Beware : doing the restart can affect your data with inconsistent state.
Also, you can check how MySQL handles your query with the EXPLAIN keyword and see if something is possible there to speed up the query (indexes, complex tests,...).
Goto processes in mysql.
So can see there is task still working.
Kill the particular process or wait until process complete.
I ran into the same problem with an "update"-statement. My solution was simply to run through the operations available in phpMyAdmin for the table. I optimized, flushed and defragmented the table (not in that order). No need to drop the table and restore it from backup for me. :)
I had the same issue. I think it was a deadlock issue with SQL. You can just force close the SQL process from Task Manager. If that didn't fix it, just restart your computer. You don't need to drop the table and reload the data.
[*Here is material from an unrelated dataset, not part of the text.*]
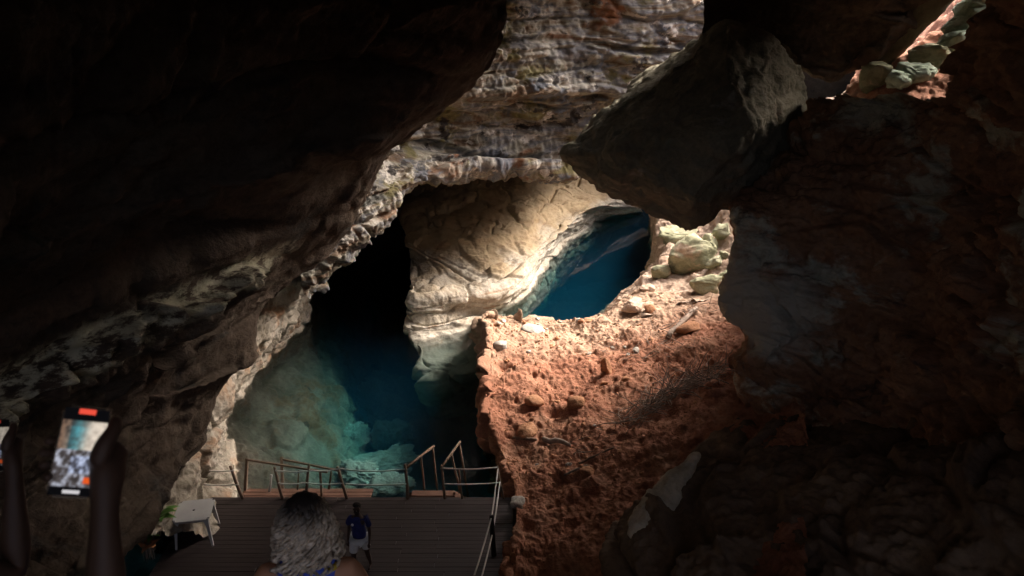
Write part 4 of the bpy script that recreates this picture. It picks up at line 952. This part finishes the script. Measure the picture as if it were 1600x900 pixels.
def man():
    c = Pz(566, 893, 0.0)
    t = empty("person", (c[0], c[1], 0.0), R(-8)); tag(t, "person in navy T-shirt and pale shorts walking on the deck", "person")
    # faces the camera (-Y)
    J = {'pel': (0, 0, .92, .15, .115)}; E = []
    chain(J, E, 'sp', [(0, .01, 1.06, .135, .10), (0, .0, 1.22, .155, .11), (0, .01, 1.36, .15, .10), (0, .01, 1.44, .075), (0, -.01, 1.50, .056), (0, -.025, 1.56, .066, .07), (0, -.03, 1.63, .078, .092), (0, -.02, 1.69, .066, .08)], 'pel')
    J['nose'] = (0, -.118, 1.60, .014); E.append(('sp6', 'nose'))
    for s in (-1, 1):
        J[f'ear{s}'] = (s * .078, -.01, 1.615, .016); E.append(('sp6', f'ear{s}'))
        chain(J, E, f'arm{s}', [(s * .165, .01, 1.385, .062), (s * .205, .02, 1.24, .047), (s * .225, .03, 1.10, .040), (s * .235, -.01, .98, .034), (s * .235, -.05, .865, .026), (s * .232, -.065, .80, .030, .02)], 'sp2')
        for fi, (ox, L) in enumerate(((-.022, .062), (-.008, .075), (.007, .072), (.02, .058))):
            J[f'f{s}{fi}a'] = (s * .232 + ox * .9, -.075, .765, .0095); J[f'f{s}{fi}b'] = (s * .228 + ox, -.085, .765 - L * .6, .0085); J[f'f{s}{fi}c'] = (s * .222 + ox, -.078, .765 - L, .0075)
            E += [(f'arm{s}5', f'f{s}{fi}a'), (f'f{s}{fi}a', f'f{s}{fi}b'), (f'f{s}{fi}b', f'f{s}{fi}c')]
        J[f'th{s}a'] = (s * .215, -.10, .80, .010); J[f'th{s}b'] = (s * .208, -.115, .765, .0085); E += [(f'arm{s}5', f'th{s}a'), (f'th{s}a', f'th{s}b')]
    leg = {-1: [(-.10, -.02, .84, .092), (-.105, -.10, .66, .075), (-.105, -.15, .49, .056), (-.105, -.10, .32, .056), (-.105, -.05, .12, .036), (-.105, -.045, .055, .038), (-.105, -.13, .03, .04, .025), (-.11, -.19, .025, .034, .02)],
           1: [(.10, .02, .84, .092), (.11, .06, .66, .075), (.12, .06, .49, .056), (.125, .12, .32, .056), (.13, .18, .14, .036), (.13, .19, .065, .038), (.13, .11, .03, .04, .025), (.135, .05, .025, .034, .02)]}
    for s in (-1, 1): chain(J, E, f'leg{s}', leg[s], 'pel')
    body = skin_mesh("body", J, E, M['skin_dark_silhouette'], t, 'pel')
    for s in (-1, 1):
        link("eye", stone_mesh("eye", 2, 2, 1, 0), M['logo'], t); e = bpy.data.objects[-1] if False else None
    for o, s in zip([o for o in t.children if o.name.startswith("eye")], (-1, 1)):
        o.location = (s * .032, -.118, 1.632); o.scale = (.012, .006, .007)
    mo = tube_obj("mouth", [(-.024, -.108, 1.565), (0, -.114, 1.563), (.024, -.108, 1.565)], .005, M['black_cloth'], t)
    # shirt
    Js = {'w': (0, .005, .88, .175, .135)}; Es = []
    chain(Js, Es, 's', [(0, .01, 1.0, .168, .13), (0, .0, 1.14, .172, .13), (0, .0, 1.28, .178, .13), (0, .01, 1.385, .15, .108), (0, .01, 1.445, .085, .075)], 'w')
    for s in (-1, 1): chain(Js, Es, f'sl{s}', [(s * .17, .01, 1.385, .078), (s * .215, .02, 1.25, .070), (s * .228, .025, 1.17, .068)], 's2')
    sh = skin_mesh("shirt", Js, Es, M['navy'], t, 'w')
    V, F = [], []; tube(V, F, [(-.075, -.135, 1.30), (-.075, -.152, 1.30)], .028, 12); link("emblem", pymesh("emblem", V, F), M['logo'], sh)
    Jp = {'p': (0, 0, .93, .165, .13)}; Ep = []
    for s in (-1, 1):
        l = leg[s]; chain(Jp, Ep, f'l{s}', [(l[0][0], l[0][1], .83, .115), (l[1][0], l[1][1], .66, .105), (l[1][0] + s * .004, (l[1][1] + l[2][1]) / 2 + .0, .56, .10)], 'p')
    skin_mesh("shorts", Jp, Ep, M['shorts'], t, 'p')
    # short hair
    V, F = [], []
    bm = bmesh.new(); bmesh.ops.create_icosphere(bm, subdivisions=3, radius=1)
    bmesh.ops.delete(bm, geom=[v for v in bm.verts if v.co.z < -.1 and v.co.y < .3 or v.co.z < -.65 or (v.co.y < -.5 and v.co.z < .45)], context='VERTS')
    me = bpy.data.meshes.new("hair"); bm.to_mesh(me); bm.free(); o = link("hair", me, M['black_hair'], t); o.location = (0, -.012, 1.665); o.scale = (.092, .112, .105)
    md = o.modifiers.new("s", 'SOLIDIFY'); md.thickness = .012
    return t
man()

def hair_mat():
    m, nt, b = new_mat("silver_curls")
    co = N(nt, "ShaderNodeTexCoord").outputs["Object"]; s = N(nt, "ShaderNodeSeparateXYZ"); nt.links.new(co, s.inputs[0])
    n = noise_tex(nt, co, 30, 5, .6)
    z = vmath(nt, 'ADD', s.outputs[2], vmath(nt, 'MULTIPLY', n, .10))
    f = maprange(nt, z, .03, .15, 1, 0)
    light = ramp(nt, n, [(.3, (.12, .09, .06)), (.5, (.52, .45, .35)), (.7, (.78, .70, .58))])
    nt.links.new(mixc(nt, f, (.018, .014, .013), light), b.inputs["Base Color"]); b.inputs["Roughness"].default_value = .55
    return m
def woman():
    hc = P(473, 818, 2.62)
    fl = hc[2] - 1.60
    t = empty("person", (hc[0], hc[1], fl), R(6)); tag(t, "person with long curly silver hair and blue tank top seen from behind", "person")
    J = {'pel': (0, 0, .93, .165, .12)}; E = []
    chain(J, E, 'sp', [(0, 0, 1.08, .135, .10), (0, .01, 1.22, .15, .105), (0, .0, 1.33, .14, .09), (0, 0, 1.41, .06), (0, .015, 1.475, .052), (0, .03, 1.53, .068, .07), (0, .035, 1.60, .08, .092), (0, .03, 1.66, .066, .08)], 'pel')
    J['nose'] = (0, .135, 1.575, .014); E.append(('sp6', 'nose'))
    for s in (-1, 1):
        chain(J, E, f'arm{s}', [(s * .172, 0, 1.365, .066), (s * .215, .01, 1.24, .05), (s * .215, .0, 1.10, .042), (s * .20, .08, 1.0, .036), (s * .15, .20, .98, .027), (s * .13, .27, .985, .03, .02)], 'sp2')
        for fi, ox in enumerate((-.024, -.008, .008, .024)):
            J[f'f{s}{fi}a'] = (s * .12 + ox, .305, .985 + ox * .3, .009); J[f'f{s}{fi}b'] = (s * .115 + ox, .34, .975, .008); E += [(f'arm{s}5', f'f{s}{fi}a'), (f'f{s}{fi}a', f'f{s}{fi}b')]
        J[f'th{s}a'] = (s * .10, .28, 1.01, .010); J[f'th{s}b'] = (s * .085, .31, 1.02, .0085); E += [(f'arm{s}5', f'th{s}a'), (f'th{s}a', f'th{s}b')]
        chain(J, E, f'leg{s}', [(s * .10, 0, .82, .098), (s * .10, .01, .64, .08), (s * .10, .01, .47, .058), (s * .10, -.01, .30, .056), (s * .10, -.02, .11, .037), (s * .10, -.02, .055, .038), (s * .105, .06, .03, .04, .025), (s * .11, .13, .025, .034, .02)], 'pel')
    skin_mesh("body", J, E, M['skin'], t, 'pel')
    Jt = {'w': (0, 0, .86, .185, .14)}; Et = []
    chain(Jt, Et, 't', [(0, 0, 1.0, .155, .12), (0, .005, 1.14, .155, .12), (0, .01, 1.24, .162, .122), (0, -.012, 1.345, .14, .10)], 'w')
    for s in (-1, 1): chain(Jt, Et, f'st{s}', [(s * .09, -.02, 1.40, .052, .055), (s * .09, .03, 1.405, .045, .04)], 't3')
    skin_mesh("tank_top", Jt, Et, M['blue'], t, 'w')
    Jp = {'p': (0, 0, .93, .18, .135)}; Ep = []
    for s in (-1, 1): chain(Jp, Ep, f'l{s}', [(s * .10, 0, .80, .115), (s * .102, .01, .62, .10), (s * .103, .01, .48, .085)], 'p')
    skin_mesh("shorts", Jp, Ep, M['black_cloth'], t, 'p')
    # curls
    r = random.Random(11); V, F = [], []
    hx, hy, hz = 0, .03, 1.60
    for k in range(300):
        a = r.uniform(0, 6.283); ph = math.acos(r.uniform(-.35, 1))
        n = Vector((math.sin(ph) * math.cos(a), math.sin(ph) * math.sin(a), math.cos(ph)))
        if n.y > .45 and n.z < .35: continue
        p = Vector((n.x * .082, n.y * .098 + .0, n.z * .108)); out = Vector((n.x, n.y - .25, max(n.z, -.1) * .1 - .05)).normalized()
        L = r.uniform(.10, .21) * (1.0 if n.z < .7 else 1.2); cr = r.uniform(.012, .022); turns = L / r.uniform(.045, .075); ph0 = r.uniform(0, 6.28)
        pts = []; seg = 26; q_ = p.copy(); d = out.copy()
        for i in range(seg):
            t_ = i / (seg - 1); d = (d * .84 + Vector((n.x * .06, n.y * .06 - .03, -.34)) + Vector((r.gauss(0, .05), r.gauss(0, .05), 0))).normalized(); q_ = q_ + d * L / seg
            w = ph0 + turns * 6.283 * t_; amp = cr * min(1, t_ * 3)
            s1 = d.cross(Vector((.3, .9, .1))).normalized(); s2 = d.cross(s1)
            pts.append(q_ + s1 * math.cos(w) * amp + s2 * math.sin(w) * amp)
        tube(V, F, pts, [.0085] * (seg - 3) + [.007, .005, .002], 5, False)
    cap = bmesh.new(); bmesh.ops.create_icosphere(cap, subdivisions=3, radius=1)
    bmesh.ops.delete(cap, geom=[v for v in cap.verts if v.co.y > .45 and v.co.z < .3], context='VERTS')
    o0 = len(V); cap.verts.index_update()
    V += [(v.co.x * .092, v.co.y * .108, v.co.z * .116) for v in cap.verts]; F += [tuple(o0 + v.index for v in f.verts) for f in cap.faces]; cap.free()
    h = link("hair", pymesh("hair", V, F), hair_mat(), t); h.location = (hx, hy, hz)
    tube_obj("hair_tie", [(.095, -.06, 1.40), (.115, -.05, 1.405), (.13, -.03, 1.41)], .012, M['yellow'], h if False else t)
woman()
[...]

I had this problem when trying to delete a certain group of records (using MS Access 2007 with an ODBC connection to MySQL on a web server). Typically I would delete certain records from MySQL then replace with updated records (cascade delete several related records, this streamlines deleting all related records for a single record deletion).
I tried to run through the operations available in phpMyAdmin for the table (optimize,flush, etc), but I was getting a need permission to RELOAD error when I tried to flush. Since my database is on a web server, I couldn't restart the database. Restoring from a backup was not an option.
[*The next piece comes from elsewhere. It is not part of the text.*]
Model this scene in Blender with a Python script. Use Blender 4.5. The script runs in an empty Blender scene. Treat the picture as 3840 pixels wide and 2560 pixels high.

I tried running delete query for this group of records on the cPanel mySQL access on the web. Got same error message.
My solution: I used Sun's (Oracle's) free MySQL Query Browser (that I previously installed on my computer) and ran the delete query there. It worked right away, Problem solved. I was then able to once again perform the function using the Access script using the ODBC Access to MySQL connection.
Issue in my case: Some updates were made to some rows within a transaction and before the transaction was committed, in another place, the same rows were being updated outside this transaction. Ensuring that all the updates to the rows are made within the same transaction resolved my issue.
issue resolved in my case by changing delete to truncate
issue-
query:
delete from Survey1.sr_survey_generic_details
mycursor.execute(query)
fix-
query:
truncate table Survey1.sr_survey_generic_details
mycursor.execute(query)
This happened to me when I was accessing the database from multiple platforms, for example from dbeaver and control panels. At some point dbeaver got stuck and therefore the other panels couldn't process additional information. The solution is to reboot all access points to the database. close them all and restart.
Fixed it.
Make sure you doesn't have mismatched data type insert in query.
I had an issue where i was trying "user browser agent data" in VARCHAR(255) and having issue with this lock however when I changed it to TEXT(255) it fixed it.
So most likely it is a mismatch of data type.
I solved the problem by dropping the table and restoring it from backup.